[Scene modeling code data]
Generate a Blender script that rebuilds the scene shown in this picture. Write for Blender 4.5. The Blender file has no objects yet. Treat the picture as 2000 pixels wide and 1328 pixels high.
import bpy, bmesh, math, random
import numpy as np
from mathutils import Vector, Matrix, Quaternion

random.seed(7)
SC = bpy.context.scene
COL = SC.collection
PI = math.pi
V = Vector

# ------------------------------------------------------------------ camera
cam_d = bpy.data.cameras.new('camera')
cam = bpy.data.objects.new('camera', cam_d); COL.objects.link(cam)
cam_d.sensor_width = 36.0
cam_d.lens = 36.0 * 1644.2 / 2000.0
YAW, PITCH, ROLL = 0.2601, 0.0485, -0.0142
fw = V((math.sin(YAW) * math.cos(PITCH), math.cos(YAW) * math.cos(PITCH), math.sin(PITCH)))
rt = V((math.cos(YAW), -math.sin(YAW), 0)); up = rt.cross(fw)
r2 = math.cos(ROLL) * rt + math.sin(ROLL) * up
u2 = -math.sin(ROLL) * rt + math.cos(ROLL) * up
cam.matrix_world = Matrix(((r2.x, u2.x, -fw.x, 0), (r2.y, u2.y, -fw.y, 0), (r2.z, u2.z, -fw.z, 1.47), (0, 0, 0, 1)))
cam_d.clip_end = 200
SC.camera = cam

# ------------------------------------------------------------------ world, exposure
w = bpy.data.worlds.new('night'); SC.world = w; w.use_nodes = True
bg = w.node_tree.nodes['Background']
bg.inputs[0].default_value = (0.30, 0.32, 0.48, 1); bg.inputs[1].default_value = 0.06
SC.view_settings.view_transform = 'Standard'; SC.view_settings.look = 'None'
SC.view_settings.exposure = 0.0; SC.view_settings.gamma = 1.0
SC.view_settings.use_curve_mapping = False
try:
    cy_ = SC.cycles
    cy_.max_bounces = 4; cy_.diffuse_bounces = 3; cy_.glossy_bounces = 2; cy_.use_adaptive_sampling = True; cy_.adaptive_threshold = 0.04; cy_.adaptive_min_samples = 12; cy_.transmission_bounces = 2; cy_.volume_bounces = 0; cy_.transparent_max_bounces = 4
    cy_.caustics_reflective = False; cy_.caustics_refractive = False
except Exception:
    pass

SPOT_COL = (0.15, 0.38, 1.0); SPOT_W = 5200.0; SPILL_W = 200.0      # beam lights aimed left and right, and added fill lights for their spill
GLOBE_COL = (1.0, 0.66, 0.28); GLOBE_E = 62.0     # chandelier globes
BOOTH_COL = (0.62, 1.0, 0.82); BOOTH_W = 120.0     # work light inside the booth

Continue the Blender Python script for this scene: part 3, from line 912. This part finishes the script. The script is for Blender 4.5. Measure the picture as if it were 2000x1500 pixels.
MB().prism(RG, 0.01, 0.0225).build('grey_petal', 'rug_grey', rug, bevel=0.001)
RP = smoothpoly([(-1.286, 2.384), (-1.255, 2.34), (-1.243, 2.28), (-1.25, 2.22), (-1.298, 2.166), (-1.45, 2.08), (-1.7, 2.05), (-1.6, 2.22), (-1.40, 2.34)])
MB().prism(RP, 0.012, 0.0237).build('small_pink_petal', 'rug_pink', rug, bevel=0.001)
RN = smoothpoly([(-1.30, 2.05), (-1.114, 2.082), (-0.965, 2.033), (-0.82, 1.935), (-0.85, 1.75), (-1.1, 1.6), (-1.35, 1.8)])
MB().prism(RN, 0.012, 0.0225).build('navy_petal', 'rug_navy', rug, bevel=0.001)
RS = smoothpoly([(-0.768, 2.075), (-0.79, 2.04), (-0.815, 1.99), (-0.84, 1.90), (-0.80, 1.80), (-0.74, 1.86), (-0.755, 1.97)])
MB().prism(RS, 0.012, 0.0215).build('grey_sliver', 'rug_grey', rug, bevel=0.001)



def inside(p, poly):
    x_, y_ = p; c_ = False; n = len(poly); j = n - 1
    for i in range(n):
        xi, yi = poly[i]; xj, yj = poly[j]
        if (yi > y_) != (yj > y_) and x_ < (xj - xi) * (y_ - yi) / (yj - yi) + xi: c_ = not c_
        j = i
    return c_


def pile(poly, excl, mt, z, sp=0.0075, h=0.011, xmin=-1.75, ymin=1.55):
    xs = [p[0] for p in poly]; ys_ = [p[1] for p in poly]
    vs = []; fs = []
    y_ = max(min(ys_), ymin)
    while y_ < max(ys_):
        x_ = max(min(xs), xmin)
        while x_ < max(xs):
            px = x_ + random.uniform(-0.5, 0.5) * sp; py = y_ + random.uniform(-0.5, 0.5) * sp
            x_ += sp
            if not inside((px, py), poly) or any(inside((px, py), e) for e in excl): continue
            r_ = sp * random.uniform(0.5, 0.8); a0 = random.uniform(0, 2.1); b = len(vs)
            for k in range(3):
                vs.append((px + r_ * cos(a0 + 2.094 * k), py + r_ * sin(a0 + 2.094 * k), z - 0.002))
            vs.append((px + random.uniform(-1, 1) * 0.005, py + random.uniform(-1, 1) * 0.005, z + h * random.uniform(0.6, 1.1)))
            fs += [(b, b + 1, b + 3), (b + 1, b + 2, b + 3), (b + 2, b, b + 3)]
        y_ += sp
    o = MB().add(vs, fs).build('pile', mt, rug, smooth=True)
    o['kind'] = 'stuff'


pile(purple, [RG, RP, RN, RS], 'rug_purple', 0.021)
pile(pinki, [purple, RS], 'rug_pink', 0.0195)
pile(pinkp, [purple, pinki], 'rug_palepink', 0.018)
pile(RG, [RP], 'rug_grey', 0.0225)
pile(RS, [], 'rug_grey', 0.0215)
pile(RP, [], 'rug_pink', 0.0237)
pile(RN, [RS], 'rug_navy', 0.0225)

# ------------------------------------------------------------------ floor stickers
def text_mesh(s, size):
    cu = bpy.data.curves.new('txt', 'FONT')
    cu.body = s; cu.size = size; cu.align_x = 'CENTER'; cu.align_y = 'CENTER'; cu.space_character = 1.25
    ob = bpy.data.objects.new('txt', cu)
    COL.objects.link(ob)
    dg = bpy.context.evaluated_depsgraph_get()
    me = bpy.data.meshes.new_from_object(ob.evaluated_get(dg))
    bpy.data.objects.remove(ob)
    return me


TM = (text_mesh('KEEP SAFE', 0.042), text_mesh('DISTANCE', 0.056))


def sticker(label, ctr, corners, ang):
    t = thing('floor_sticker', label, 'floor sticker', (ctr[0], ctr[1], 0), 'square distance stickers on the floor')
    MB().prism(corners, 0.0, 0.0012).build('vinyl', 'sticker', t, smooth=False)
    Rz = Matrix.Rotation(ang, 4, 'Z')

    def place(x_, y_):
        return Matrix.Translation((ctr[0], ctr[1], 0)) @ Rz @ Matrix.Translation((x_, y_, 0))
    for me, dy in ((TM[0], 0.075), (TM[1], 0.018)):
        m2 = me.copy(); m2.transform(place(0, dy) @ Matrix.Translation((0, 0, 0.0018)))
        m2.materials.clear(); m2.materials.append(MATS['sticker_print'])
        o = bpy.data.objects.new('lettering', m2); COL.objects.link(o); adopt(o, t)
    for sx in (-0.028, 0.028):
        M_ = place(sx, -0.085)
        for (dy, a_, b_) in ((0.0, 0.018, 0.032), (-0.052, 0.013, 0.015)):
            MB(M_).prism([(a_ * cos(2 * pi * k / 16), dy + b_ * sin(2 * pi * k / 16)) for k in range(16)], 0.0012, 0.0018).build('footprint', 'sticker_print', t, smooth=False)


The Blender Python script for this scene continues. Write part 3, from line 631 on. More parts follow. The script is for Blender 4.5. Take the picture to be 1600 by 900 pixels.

**Written task**
Please output the complete data exactly.

**Answer to this exercise**
Generate a Blender script that rebuilds the scene shown in this picture. Write for Blender 4.5. The Blender file has no objects yet. Treat the picture as 2000 pixels wide and 1328 pixels high.
import bpy, bmesh, math, random
import numpy as np
from mathutils import Vector, Matrix, Quaternion

random.seed(7)
SC = bpy.context.scene
COL = SC.collection
PI = math.pi
V = Vector

# ------------------------------------------------------------------ camera
cam_d = bpy.data.cameras.new('camera')
cam = bpy.data.objects.new('camera', cam_d); COL.objects.link(cam)
cam_d.sensor_width = 36.0
cam_d.lens = 36.0 * 1644.2 / 2000.0
YAW, PITCH, ROLL = 0.2601, 0.0485, -0.0142
fw = V((math.sin(YAW) * math.cos(PITCH), math.cos(YAW) * math.cos(PITCH), math.sin(PITCH)))
rt = V((math.cos(YAW), -math.sin(YAW), 0)); up = rt.cross(fw)
r2 = math.cos(ROLL) * rt + math.sin(ROLL) * up
u2 = -math.sin(ROLL) * rt + math.cos(ROLL) * up
cam.matrix_world = Matrix(((r2.x, u2.x, -fw.x, 0), (r2.y, u2.y, -fw.y, 0), (r2.z, u2.z, -fw.z, 1.47), (0, 0, 0, 1)))
cam_d.clip_end = 200
SC.camera = cam

# ------------------------------------------------------------------ world, exposure
w = bpy.data.worlds.new('night'); SC.world = w; w.use_nodes = True
bg = w.node_tree.nodes['Background']
bg.inputs[0].default_value = (0.30, 0.32, 0.48, 1); bg.inputs[1].default_value = 0.06
SC.view_settings.view_transform = 'Standard'; SC.view_settings.look = 'None'
SC.view_settings.exposure = 0.0; SC.view_settings.gamma = 1.0
SC.view_settings.use_curve_mapping = False
try:
    cy_ = SC.cycles
    cy_.max_bounces = 4; cy_.diffuse_bounces = 3; cy_.glossy_bounces = 2; cy_.use_adaptive_sampling = True; cy_.adaptive_threshold = 0.04; cy_.adaptive_min_samples = 12; cy_.transmission_bounces = 2; cy_.volume_bounces = 0; cy_.transparent_max_bounces = 4
    cy_.caustics_reflective = False; cy_.caustics_refractive = False
except Exception:
    pass

SPOT_COL = (0.15, 0.38, 1.0); SPOT_W = 5200.0; SPILL_W = 200.0      # beam lights aimed left and right, and added fill lights for their spill
GLOBE_COL = (1.0, 0.66, 0.28); GLOBE_E = 62.0     # chandelier globes
BOOTH_COL = (0.62, 1.0, 0.82); BOOTH_W = 120.0     # work light inside the booth

Continue the Blender Python script for this scene: part 3, from line 912. This part finishes the script. The script is for Blender 4.5. Measure the picture as if it were 2000x1500 pixels.
MB().prism(RG, 0.01, 0.0225).build('grey_petal', 'rug_grey', rug, bevel=0.001)
RP = smoothpoly([(-1.286, 2.384), (-1.255, 2.34), (-1.243, 2.28), (-1.25, 2.22), (-1.298, 2.166), (-1.45, 2.08), (-1.7, 2.05), (-1.6, 2.22), (-1.40, 2.34)])
MB().prism(RP, 0.012, 0.0237).build('small_pink_petal', 'rug_pink', rug, bevel=0.001)
RN = smoothpoly([(-1.30, 2.05), (-1.114, 2.082), (-0.965, 2.033), (-0.82, 1.935), (-0.85, 1.75), (-1.1, 1.6), (-1.35, 1.8)])
MB().prism(RN, 0.012, 0.0225).build('navy_petal', 'rug_navy', rug, bevel=0.001)
RS = smoothpoly([(-0.768, 2.075), (-0.79, 2.04), (-0.815, 1.99), (-0.84, 1.90), (-0.80, 1.80), (-0.74, 1.86), (-0.755, 1.97)])
MB().prism(RS, 0.012, 0.0215).build('grey_sliver', 'rug_grey', rug, bevel=0.001)



def inside(p, poly):
    x_, y_ = p; c_ = False; n = len(poly); j = n - 1
    for i in range(n):
        xi, yi = poly[i]; xj, yj = poly[j]
        if (yi > y_) != (yj > y_) and x_ < (xj - xi) * (y_ - yi) / (yj - yi) + xi: c_ = not c_
        j = i
    return c_


def pile(poly, excl, mt, z, sp=0.0075, h=0.011, xmin=-1.75, ymin=1.55):
    xs = [p[0] for p in poly]; ys_ = [p[1] for p in poly]
    vs = []; fs = []
    y_ = max(min(ys_), ymin)
    while y_ < max(ys_):
        x_ = max(min(xs), xmin)
        while x_ < max(xs):
            px = x_ + random.uniform(-0.5, 0.5) * sp; py = y_ + random.uniform(-0.5, 0.5) * sp
            x_ += sp
            if not inside((px, py), poly) or any(inside((px, py), e) for e in excl): continue
            r_ = sp * random.uniform(0.5, 0.8); a0 = random.uniform(0, 2.1); b = len(vs)
            for k in range(3):
                vs.append((px + r_ * cos(a0 + 2.094 * k), py + r_ * sin(a0 + 2.094 * k), z - 0.002))
            vs.append((px + random.uniform(-1, 1) * 0.005, py + random.uniform(-1, 1) * 0.005, z + h * random.uniform(0.6, 1.1)))
            fs += [(b, b + 1, b + 3), (b + 1, b + 2, b + 3), (b + 2, b, b + 3)]
        y_ += sp
    o = MB().add(vs, fs).build('pile', mt, rug, smooth=True)
    o['kind'] = 'stuff'


pile(purple, [RG, RP, RN, RS], 'rug_purple', 0.021)
pile(pinki, [purple, RS], 'rug_pink', 0.0195)
pile(pinkp, [purple, pinki], 'rug_palepink', 0.018)
pile(RG, [RP], 'rug_grey', 0.0225)
pile(RS, [], 'rug_grey', 0.0215)
pile(RP, [], 'rug_pink', 0.0237)
pile(RN, [RS], 'rug_navy', 0.0225)

# ------------------------------------------------------------------ floor stickers
def text_mesh(s, size):
    cu = bpy.data.curves.new('txt', 'FONT')
    cu.body = s; cu.size = size; cu.align_x = 'CENTER'; cu.align_y = 'CENTER'; cu.space_character = 1.25
    ob = bpy.data.objects.new('txt', cu)
    COL.objects.link(ob)
    dg = bpy.context.evaluated_depsgraph_get()
    me = bpy.data.meshes.new_from_object(ob.evaluated_get(dg))
    bpy.data.objects.remove(ob)
    return me


TM = (text_mesh('KEEP SAFE', 0.042), text_mesh('DISTANCE', 0.056))


def sticker(label, ctr, corners, ang):
    t = thing('floor_sticker', label, 'floor sticker', (ctr[0], ctr[1], 0), 'square distance stickers on the floor')
    MB().prism(corners, 0.0, 0.0012).build('vinyl', 'sticker', t, smooth=False)
    Rz = Matrix.Rotation(ang, 4, 'Z')

    def place(x_, y_):
        return Matrix.Translation((ctr[0], ctr[1], 0)) @ Rz @ Matrix.Translation((x_, y_, 0))
    for me, dy in ((TM[0], 0.075), (TM[1], 0.018)):
        m2 = me.copy(); m2.transform(place(0, dy) @ Matrix.Translation((0, 0, 0.0018)))
        m2.materials.clear(); m2.materials.append(MATS['sticker_print'])
        o = bpy.data.objects.new('lettering', m2); COL.objects.link(o); adopt(o, t)
    for sx in (-0.028, 0.028):
        M_ = place(sx, -0.085)
        for (dy, a_, b_) in ((0.0, 0.018, 0.032), (-0.052, 0.013, 0.015)):
            MB(M_).prism([(a_ * cos(2 * pi * k / 16), dy + b_ * sin(2 * pi * k / 16)) for k in range(16)], 0.0012, 0.0018).build('footprint', 'sticker_print', t, smooth=False)


The Blender Python script for this scene continues. Write part 3, from line 631 on. More parts follow. The script is for Blender 4.5. Take the picture to be 1600 by 900 pixels.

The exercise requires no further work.